Disney kembali mengeluarkan film live-action terbarunya. Setelah memperlihatkan dunia seribu satu malam dan kemegahan Agrabah lewat Aladin, kali ini Disney ingin memperlihatkan keindahan hutan dan para rakyatnya lewat The Lion King.
Film ini menceritakan perjalanan Simba untuk menjadi raja dari wilayahnya. Jalannya untuk menjadi raja terhalang oleh Scar, saudara Musafa, ayah dari Simba. Musafa merupakan raja sah dari wilayah Simba.
Jujur, aku sudah lupa (atau malah belum pernah menonton (?)) animasi dari The Lion King. Maklum, anak kampung yang terisolasi, tidak semua hiburan bisa kudapat. Mungkin ada di TV, tapi bisa saja aku lagi belajar ketika animasi ini dulu tayang.
Melihat berbagai hewan dalam bentuk ‘nyata’ dalam film ini serasa menonton documenter National Geographic. Satu-satunya yang membedakan keduanya adalah hewan-hewan di sini bisa berbicara.
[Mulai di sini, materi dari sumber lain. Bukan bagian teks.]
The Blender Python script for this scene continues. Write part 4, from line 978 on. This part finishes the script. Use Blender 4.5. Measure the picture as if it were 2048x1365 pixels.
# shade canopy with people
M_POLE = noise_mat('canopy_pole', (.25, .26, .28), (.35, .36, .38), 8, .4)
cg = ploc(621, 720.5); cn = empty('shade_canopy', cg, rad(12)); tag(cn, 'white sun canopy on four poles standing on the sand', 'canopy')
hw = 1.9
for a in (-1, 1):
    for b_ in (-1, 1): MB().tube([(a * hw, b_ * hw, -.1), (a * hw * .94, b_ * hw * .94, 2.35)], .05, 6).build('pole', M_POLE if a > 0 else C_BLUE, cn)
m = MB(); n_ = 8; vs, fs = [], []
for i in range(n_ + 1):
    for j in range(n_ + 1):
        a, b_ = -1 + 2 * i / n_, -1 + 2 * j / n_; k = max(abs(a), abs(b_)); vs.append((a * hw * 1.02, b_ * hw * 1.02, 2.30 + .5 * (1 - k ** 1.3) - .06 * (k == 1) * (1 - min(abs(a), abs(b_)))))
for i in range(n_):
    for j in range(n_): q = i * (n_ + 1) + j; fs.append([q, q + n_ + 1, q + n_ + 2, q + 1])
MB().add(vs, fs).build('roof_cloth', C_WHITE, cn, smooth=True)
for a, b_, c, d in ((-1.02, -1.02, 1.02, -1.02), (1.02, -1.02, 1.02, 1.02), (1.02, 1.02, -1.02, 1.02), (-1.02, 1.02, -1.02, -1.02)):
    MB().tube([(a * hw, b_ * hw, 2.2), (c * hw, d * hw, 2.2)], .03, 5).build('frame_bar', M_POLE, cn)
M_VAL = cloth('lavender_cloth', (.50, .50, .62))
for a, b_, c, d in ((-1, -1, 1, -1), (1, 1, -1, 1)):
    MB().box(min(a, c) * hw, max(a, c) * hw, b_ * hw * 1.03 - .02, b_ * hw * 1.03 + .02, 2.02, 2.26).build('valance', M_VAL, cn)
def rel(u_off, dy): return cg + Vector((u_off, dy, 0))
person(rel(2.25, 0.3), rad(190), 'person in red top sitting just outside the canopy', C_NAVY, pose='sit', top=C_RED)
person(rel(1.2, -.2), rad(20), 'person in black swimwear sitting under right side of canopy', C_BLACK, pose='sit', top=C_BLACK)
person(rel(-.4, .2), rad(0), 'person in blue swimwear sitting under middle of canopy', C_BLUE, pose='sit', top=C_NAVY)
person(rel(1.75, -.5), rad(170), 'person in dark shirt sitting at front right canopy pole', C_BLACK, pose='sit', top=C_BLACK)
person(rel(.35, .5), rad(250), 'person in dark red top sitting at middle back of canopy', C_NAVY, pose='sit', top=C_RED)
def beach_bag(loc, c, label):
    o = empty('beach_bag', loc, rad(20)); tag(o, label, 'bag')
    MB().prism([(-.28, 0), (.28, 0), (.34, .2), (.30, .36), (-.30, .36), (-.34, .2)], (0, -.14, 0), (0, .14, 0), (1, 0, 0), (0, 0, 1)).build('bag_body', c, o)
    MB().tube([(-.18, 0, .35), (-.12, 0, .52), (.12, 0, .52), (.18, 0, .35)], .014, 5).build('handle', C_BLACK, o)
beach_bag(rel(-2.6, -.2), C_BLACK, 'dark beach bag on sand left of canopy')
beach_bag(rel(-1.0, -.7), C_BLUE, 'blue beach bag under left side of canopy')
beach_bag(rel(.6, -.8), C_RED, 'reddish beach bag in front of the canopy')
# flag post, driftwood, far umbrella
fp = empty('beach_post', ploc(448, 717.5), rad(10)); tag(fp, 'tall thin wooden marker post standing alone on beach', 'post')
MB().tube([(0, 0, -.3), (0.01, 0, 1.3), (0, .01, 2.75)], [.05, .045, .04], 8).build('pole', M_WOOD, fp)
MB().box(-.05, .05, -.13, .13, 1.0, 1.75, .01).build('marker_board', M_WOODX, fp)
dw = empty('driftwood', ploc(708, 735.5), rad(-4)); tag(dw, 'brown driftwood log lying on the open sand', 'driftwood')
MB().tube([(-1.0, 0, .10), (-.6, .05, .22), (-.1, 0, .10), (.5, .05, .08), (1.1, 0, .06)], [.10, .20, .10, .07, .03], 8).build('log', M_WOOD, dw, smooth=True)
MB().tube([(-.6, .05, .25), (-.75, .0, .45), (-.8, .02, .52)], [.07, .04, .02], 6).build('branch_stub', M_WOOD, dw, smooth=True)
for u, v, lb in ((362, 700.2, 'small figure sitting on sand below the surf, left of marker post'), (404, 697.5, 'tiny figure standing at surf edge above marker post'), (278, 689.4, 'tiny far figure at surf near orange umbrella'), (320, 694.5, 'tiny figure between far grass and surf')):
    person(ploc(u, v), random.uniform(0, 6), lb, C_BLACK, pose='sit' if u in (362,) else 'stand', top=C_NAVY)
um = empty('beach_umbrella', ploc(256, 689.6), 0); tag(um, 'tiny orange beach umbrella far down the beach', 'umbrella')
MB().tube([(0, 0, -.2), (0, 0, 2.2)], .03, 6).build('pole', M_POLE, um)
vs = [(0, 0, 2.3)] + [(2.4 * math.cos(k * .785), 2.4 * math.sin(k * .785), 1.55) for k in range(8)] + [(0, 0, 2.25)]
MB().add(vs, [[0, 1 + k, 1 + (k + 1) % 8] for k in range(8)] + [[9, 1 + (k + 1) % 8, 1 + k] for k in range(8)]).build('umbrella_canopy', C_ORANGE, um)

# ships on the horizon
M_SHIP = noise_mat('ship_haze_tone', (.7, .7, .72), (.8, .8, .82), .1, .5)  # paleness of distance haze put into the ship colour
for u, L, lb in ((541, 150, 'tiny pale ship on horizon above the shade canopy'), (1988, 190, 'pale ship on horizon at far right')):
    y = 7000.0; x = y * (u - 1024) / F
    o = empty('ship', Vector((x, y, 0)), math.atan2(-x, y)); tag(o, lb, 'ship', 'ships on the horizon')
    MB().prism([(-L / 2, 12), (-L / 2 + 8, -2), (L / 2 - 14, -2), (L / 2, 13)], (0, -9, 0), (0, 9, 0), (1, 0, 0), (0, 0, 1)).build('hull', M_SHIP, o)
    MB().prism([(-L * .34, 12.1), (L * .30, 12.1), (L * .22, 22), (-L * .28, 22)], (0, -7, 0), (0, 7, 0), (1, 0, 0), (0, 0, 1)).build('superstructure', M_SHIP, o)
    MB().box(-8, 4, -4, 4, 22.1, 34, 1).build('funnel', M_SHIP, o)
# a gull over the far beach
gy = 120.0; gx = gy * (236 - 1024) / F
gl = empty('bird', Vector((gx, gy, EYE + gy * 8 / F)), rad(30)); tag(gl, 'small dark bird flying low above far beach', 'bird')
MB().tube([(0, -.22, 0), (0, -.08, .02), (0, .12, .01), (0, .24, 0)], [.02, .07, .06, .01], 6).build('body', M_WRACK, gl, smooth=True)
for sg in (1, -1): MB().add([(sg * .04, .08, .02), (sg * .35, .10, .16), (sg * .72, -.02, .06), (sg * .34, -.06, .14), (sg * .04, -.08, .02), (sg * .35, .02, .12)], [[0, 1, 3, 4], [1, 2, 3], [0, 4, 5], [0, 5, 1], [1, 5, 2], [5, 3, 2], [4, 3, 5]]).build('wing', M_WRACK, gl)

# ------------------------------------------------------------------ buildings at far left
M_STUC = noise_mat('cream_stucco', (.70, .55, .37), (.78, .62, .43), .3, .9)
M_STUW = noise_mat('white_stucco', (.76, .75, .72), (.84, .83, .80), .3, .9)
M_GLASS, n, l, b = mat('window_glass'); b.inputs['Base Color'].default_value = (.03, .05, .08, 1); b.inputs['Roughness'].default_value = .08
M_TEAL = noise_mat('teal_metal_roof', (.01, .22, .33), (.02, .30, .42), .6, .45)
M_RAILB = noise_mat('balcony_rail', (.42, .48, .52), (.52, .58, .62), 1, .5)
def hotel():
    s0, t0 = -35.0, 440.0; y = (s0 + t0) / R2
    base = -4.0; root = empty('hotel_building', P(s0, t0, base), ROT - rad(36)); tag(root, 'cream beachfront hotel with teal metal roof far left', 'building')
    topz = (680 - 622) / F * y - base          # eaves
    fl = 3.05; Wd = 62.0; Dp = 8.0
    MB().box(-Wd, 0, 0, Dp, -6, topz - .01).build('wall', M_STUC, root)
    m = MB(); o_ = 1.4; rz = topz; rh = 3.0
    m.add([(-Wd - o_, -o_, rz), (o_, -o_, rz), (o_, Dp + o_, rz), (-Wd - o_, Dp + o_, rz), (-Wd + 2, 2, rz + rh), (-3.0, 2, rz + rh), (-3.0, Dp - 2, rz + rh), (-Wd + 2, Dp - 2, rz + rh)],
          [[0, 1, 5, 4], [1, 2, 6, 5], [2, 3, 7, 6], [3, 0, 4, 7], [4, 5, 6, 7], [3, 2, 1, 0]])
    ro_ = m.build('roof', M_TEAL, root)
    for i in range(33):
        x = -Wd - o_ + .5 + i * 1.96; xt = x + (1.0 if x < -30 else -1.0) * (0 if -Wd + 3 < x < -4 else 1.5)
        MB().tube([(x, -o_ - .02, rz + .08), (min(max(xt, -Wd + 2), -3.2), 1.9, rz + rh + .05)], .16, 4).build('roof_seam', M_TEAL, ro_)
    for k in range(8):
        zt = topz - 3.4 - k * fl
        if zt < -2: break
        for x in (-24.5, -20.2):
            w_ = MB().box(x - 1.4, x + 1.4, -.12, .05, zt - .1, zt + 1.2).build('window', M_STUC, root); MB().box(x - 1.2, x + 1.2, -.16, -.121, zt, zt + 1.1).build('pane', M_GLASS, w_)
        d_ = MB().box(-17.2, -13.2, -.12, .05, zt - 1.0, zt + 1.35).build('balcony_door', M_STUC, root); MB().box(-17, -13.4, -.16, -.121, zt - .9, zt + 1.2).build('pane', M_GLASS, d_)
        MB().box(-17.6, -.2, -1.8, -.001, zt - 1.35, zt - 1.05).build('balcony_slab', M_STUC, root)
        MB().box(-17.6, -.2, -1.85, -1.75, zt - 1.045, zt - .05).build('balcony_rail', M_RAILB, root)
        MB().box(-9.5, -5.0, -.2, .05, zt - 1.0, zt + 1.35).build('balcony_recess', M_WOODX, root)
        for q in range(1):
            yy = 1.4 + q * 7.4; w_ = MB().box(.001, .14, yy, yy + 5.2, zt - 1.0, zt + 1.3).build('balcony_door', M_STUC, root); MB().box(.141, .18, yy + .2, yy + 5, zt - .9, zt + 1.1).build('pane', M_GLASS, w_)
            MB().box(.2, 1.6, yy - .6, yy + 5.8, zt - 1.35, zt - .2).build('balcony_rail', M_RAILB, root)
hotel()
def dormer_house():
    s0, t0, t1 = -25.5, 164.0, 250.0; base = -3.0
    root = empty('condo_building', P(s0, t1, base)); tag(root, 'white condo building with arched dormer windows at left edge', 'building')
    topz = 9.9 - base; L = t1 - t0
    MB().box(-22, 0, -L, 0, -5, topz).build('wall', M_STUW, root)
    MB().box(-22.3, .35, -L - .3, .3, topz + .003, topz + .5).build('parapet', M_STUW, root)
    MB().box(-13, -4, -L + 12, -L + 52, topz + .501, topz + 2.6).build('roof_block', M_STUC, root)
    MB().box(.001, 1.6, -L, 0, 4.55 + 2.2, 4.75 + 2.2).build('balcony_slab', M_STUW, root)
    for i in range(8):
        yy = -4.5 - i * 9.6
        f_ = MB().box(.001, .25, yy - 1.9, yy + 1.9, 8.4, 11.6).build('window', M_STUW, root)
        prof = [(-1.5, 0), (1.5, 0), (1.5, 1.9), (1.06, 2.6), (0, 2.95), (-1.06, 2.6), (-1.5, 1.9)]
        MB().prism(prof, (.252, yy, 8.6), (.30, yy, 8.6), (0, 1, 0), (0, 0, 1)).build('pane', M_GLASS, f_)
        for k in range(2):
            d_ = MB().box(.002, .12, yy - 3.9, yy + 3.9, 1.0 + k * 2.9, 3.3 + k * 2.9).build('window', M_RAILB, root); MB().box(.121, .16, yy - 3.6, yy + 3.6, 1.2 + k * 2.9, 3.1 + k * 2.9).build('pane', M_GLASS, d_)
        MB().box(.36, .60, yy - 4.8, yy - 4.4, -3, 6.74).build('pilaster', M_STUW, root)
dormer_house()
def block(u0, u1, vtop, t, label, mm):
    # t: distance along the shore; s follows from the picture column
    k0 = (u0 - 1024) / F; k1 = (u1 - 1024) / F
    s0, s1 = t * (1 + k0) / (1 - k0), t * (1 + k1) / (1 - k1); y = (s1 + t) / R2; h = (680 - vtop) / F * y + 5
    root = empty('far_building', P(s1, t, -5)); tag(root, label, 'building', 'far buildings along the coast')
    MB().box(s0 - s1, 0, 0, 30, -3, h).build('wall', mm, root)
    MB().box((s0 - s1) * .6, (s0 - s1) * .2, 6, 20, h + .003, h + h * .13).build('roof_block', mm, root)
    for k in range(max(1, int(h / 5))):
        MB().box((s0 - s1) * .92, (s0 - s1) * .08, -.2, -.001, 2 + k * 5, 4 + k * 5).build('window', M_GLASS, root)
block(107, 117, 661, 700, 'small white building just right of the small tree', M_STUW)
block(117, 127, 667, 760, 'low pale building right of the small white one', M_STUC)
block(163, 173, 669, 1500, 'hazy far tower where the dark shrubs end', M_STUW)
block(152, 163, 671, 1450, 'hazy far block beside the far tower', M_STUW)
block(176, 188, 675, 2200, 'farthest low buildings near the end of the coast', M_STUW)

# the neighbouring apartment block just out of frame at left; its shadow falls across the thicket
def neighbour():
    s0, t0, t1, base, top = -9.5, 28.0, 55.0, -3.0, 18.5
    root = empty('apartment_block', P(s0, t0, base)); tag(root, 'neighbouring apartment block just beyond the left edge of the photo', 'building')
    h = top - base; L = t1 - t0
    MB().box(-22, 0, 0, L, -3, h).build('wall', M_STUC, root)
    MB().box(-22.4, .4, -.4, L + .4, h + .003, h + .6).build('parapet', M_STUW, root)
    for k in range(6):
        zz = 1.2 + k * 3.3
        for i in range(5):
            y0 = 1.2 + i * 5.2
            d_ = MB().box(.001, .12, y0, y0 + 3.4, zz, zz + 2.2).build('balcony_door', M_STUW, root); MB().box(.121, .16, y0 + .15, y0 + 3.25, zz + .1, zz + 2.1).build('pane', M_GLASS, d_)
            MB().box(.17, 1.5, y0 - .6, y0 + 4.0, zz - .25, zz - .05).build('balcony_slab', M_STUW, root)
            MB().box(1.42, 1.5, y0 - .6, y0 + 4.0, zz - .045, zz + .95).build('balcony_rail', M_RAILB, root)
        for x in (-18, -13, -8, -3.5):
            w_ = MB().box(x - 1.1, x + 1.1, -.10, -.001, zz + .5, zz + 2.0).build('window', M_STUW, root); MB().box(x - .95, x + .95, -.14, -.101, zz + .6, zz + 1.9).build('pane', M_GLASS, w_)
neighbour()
Selebihnya, persis seperti film documenter. Interaksi para hewan terasa seperti ‘hewan’, keterbatasan ekspresi dan gestur hewan membuat film ini terasa kurang.
Karakter Simba dan ceweknya terlihat sangat berubah dari kecil ke dewasa. Perubahan begitu mendalam yang terjadi pada Simba mungkin bisa dimaklumi karena kejadian di masa lalu. Tapi Nala juga terasa tidak bersemangat. Tidak ada energi yang ditularkan kepada keduanya sepanjang perjuangan merebut kerajaan. Satu-satunya yang membuat film ini sedikit berwarna adalah kehadiran Pumba dan Simon. Selebihnya serasa membosankan, National Geographic mungkin bisa lebih menarik daripada film ini.
Karakter Scar juga kurang digali motifnya. Ia dan hyeena adalah dua orang yang jahat di sini namun motif dari kejahatan mereka hanya sebatas ‘jahat’. Menurutku, dengan ending yang dihadirkan di film, kejadian Simba akan terulang lagi.
Tidak ada yang special dari The Lion King. National Geographic sepertinya mampu membuat film dengan hewan ‘nyata’ dengan lebih bagus. Semoga Disney ke depannya bisa membuat film yang lebih ‘niat’ dan tidak hanya mengandalkan nostalgia. Bukannya membangkitkan nostalgia, ditakutkan apabila Disney terus mengangkat animasi menjadi live-action dengan formula layaknya The Lion King, para penonton tidak ada yang tertarik.